### Exercise
Exactly as they appear, output all of the records. Skip any images.

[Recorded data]
________________

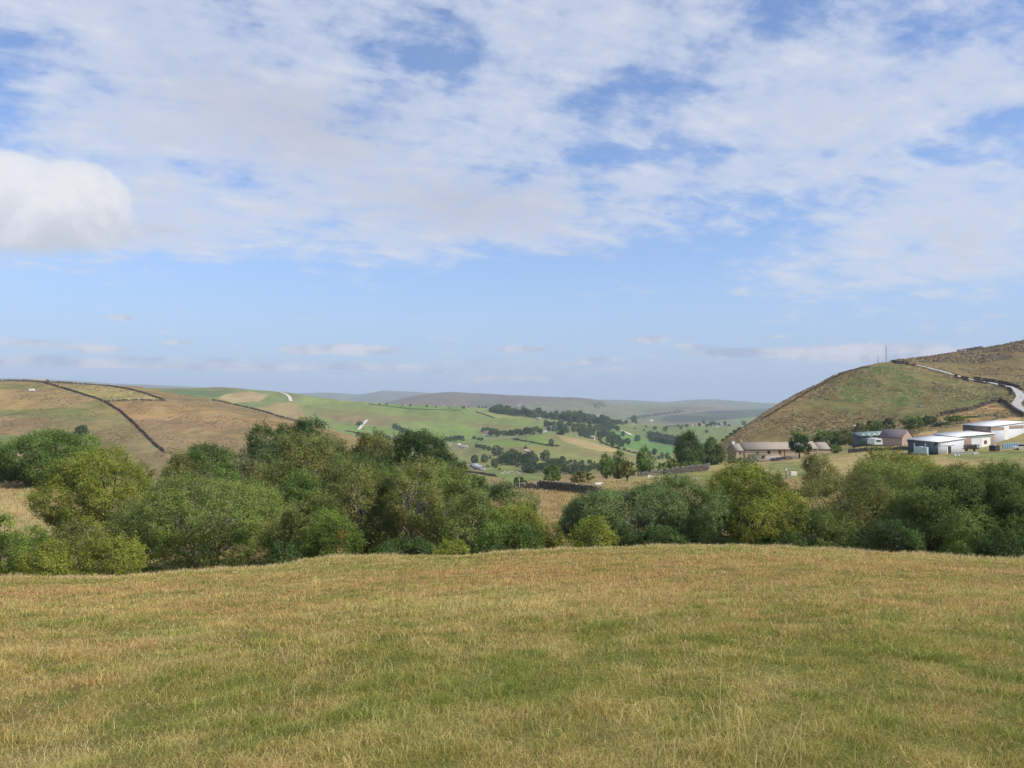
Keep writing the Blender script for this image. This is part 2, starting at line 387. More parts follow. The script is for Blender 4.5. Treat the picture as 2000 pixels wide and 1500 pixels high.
# shared with the grass blades
def meadow_dry(X, Y):
    crestd = np.interp(X / np.maximum(Y, .1), [-.8, -.4, 0, .3, .8], [37, 40, 44, 43, 39])
    t = Y / crestd
    bx = fbm(X / 4.2 + .3, Y / 4.0, 3, 5, .62); fine = fbm(X / .55, Y / .6, 14, 4, .6)
    band = np.interp(t, [0, .13, .22, .34, .52, .66, .82, .95, 1.05], [.28, .30, .36, .48, .66, .76, .54, .66, .9])
    return np.clip(band + (bx - .5) * 1.9 + (fine - .5) * 1.9, 0, 1)
def meadow_red(X, Y):
    crestd = 42.0
    t = Y / crestd
    b = np.interp(t, [0, .2, .35, .5, .66, .8, .9, 1.1], [.4, .42, .5, .65, .75, .5, .3, .15])
    return np.clip(b + (fbm(X / 5.0 + 40, Y / 4.0 + 3, 23, 4, .6) - .5) * 1.5 + (fbm(X / .7 + 4, Y / .8 + 3, 24, 2) - .5) * .9, 0, 1)
def meadow_col(X, Y):
    d = meadow_dry(X, Y)[..., None]; r = meadow_red(X, Y)[..., None]
    g = np.array((.19, .215, .045)); s = np.array((.46, .375, .14)); rd = np.array((.42, .27, .105))
    return g * (1 - d) + (s * (1 - r) + rd * r) * d
mc = meadow_col(TX, TY)
m = np.clip((62 - TY) / 8, 0, 1)[..., None]
COL[...] = COL * (1 - m) + mc * .62 * m
zone(62, 135, (.33, .245, .11))
sh = ((TY > 62) & (TY < 135))
mixto(sh * stepm(.52, fbm(TX / 5, TY / 3, 41, 4)) * .6, (.25, .17, .08))
mixto(sh * stepm(.56, fbm(TX / 9, TY / 6, 42, 4)) * .55, (.22, .21, .08))
mixto(((TY > 62) & (TY < 135)) * np.clip((330 - PXg) / 120 + jx * 2, 0, 1), (.40, .325, .145))
zone(135, 330, (.26, .235, .095))
mixto(((TY > 135) & (TY < 330)) * stepm(.52, fbm(TX / 14, TY / 22, 43, 4)) * .8, STRAW)
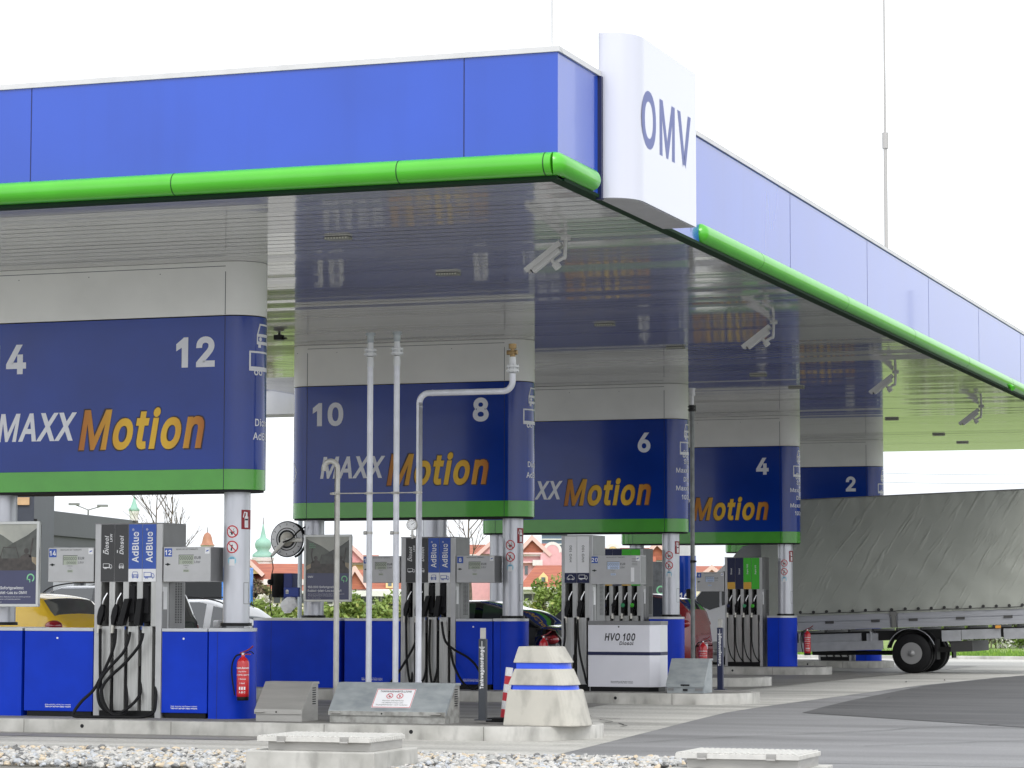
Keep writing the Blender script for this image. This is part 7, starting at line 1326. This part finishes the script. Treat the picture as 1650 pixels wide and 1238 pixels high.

________________

### Task solution
Keep writing the Blender script for this image. This is part 2, starting at line 387. More parts follow. The script is for Blender 4.5. Treat the picture as 2000 pixels wide and 1500 pixels high.
# shared with the grass blades
def meadow_dry(X, Y):
    crestd = np.interp(X / np.maximum(Y, .1), [-.8, -.4, 0, .3, .8], [37, 40, 44, 43, 39])
    t = Y / crestd
    bx = fbm(X / 4.2 + .3, Y / 4.0, 3, 5, .62); fine = fbm(X / .55, Y / .6, 14, 4, .6)
    band = np.interp(t, [0, .13, .22, .34, .52, .66, .82, .95, 1.05], [.28, .30, .36, .48, .66, .76, .54, .66, .9])
    return np.clip(band + (bx - .5) * 1.9 + (fine - .5) * 1.9, 0, 1)
def meadow_red(X, Y):
    crestd = 42.0
    t = Y / crestd
    b = np.interp(t, [0, .2, .35, .5, .66, .8, .9, 1.1], [.4, .42, .5, .65, .75, .5, .3, .15])
    return np.clip(b + (fbm(X / 5.0 + 40, Y / 4.0 + 3, 23, 4, .6) - .5) * 1.5 + (fbm(X / .7 + 4, Y / .8 + 3, 24, 2) - .5) * .9, 0, 1)
def meadow_col(X, Y):
    d = meadow_dry(X, Y)[..., None]; r = meadow_red(X, Y)[..., None]
    g = np.array((.19, .215, .045)); s = np.array((.46, .375, .14)); rd = np.array((.42, .27, .105))
    return g * (1 - d) + (s * (1 - r) + rd * r) * d
mc = meadow_col(TX, TY)
m = np.clip((62 - TY) / 8, 0, 1)[..., None]
COL[...] = COL * (1 - m) + mc * .62 * m
zone(62, 135, (.33, .245, .11))
sh = ((TY > 62) & (TY < 135))
mixto(sh * stepm(.52, fbm(TX / 5, TY / 3, 41, 4)) * .6, (.25, .17, .08))
mixto(sh * stepm(.56, fbm(TX / 9, TY / 6, 42, 4)) * .55, (.22, .21, .08))
mixto(((TY > 62) & (TY < 135)) * np.clip((330 - PXg) / 120 + jx * 2, 0, 1), (.40, .325, .145))
zone(135, 330, (.26, .235, .095))
mixto(((TY > 135) & (TY < 330)) * stepm(.52, fbm(TX / 14, TY / 22, 43, 4)) * .8, STRAW)
Keep writing the Blender script for this image. This is part 7, starting at line 1326. This part finishes the script. Treat the picture as 1650 pixels wide and 1238 pixels high.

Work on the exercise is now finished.